Matthew Lesh

Tell us what we want

Successful advertising panders of our prejudices and irrational desires, says Rory Sutherland, in his highly entertaining analysis of the trade

issue 01 June 2019

We live in a logic-obsessed world, from computer modelling of the economy to businesses run by spreadsheets. But we also know, from decades of behavioural economics and evolutionary psychology research, humans are not robots. The social world is not a machine but a complex system. In Alchemy: The Surprising Power of Ideas that Don’t Make Sense, Rory Sutherland, vice chairman of Ogilvy and columnist for The Spectator, explains how to crack the magic underlying our humanity.
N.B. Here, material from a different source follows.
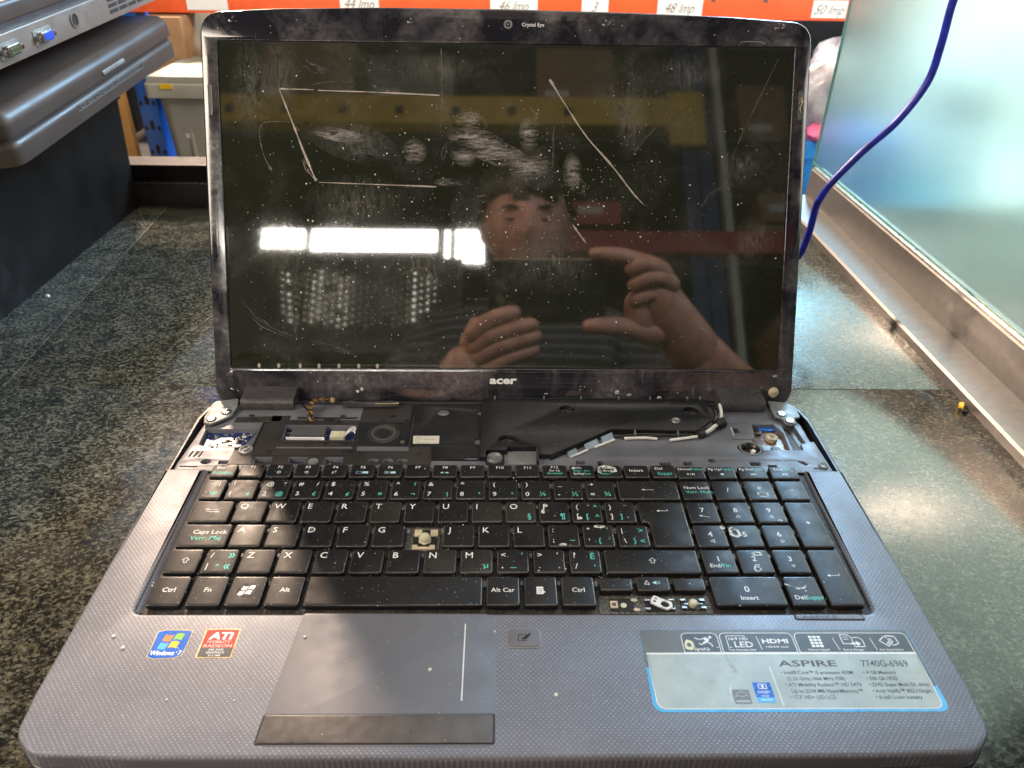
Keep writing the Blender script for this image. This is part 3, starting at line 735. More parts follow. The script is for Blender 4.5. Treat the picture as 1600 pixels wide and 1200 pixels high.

Humans evolved to justify their instinctive decisions to others, not to prove what is right and wrong. Those who could defend their actions were more likely to survive. We use reason sparingly, selectively and self-servingly. We search for evidence to support our existing world view. Consequently, there is a big gap between our actions and how we justify them. As David Ogilvy said: ‘The trouble with market research is that people don’t think what they feel, they don’t say what they think, and they don’t do what they say.’ To be successful you must put aside pure rationality to discover the real ‘why’ of human action, not the post-rationalised ‘why’.

Our lack of pure rationality does not make us stupid. In fact, we often act in seemingly irrational ways because we instinctively understand, or have come to discover, our deeper goals and how to achieve them. Sutherland calls this ‘psycho-logic’. For example, we told ourselves that we buried the dead outside of town to avoid the dead coming back to haunt us — creating a hygienically beneficial social norm that saved lives long before we discovered the science of germs. Meanwhile, people voted for Brexit not because they wanted to be poorer but because they put a greater priority on national identity and sovereignty.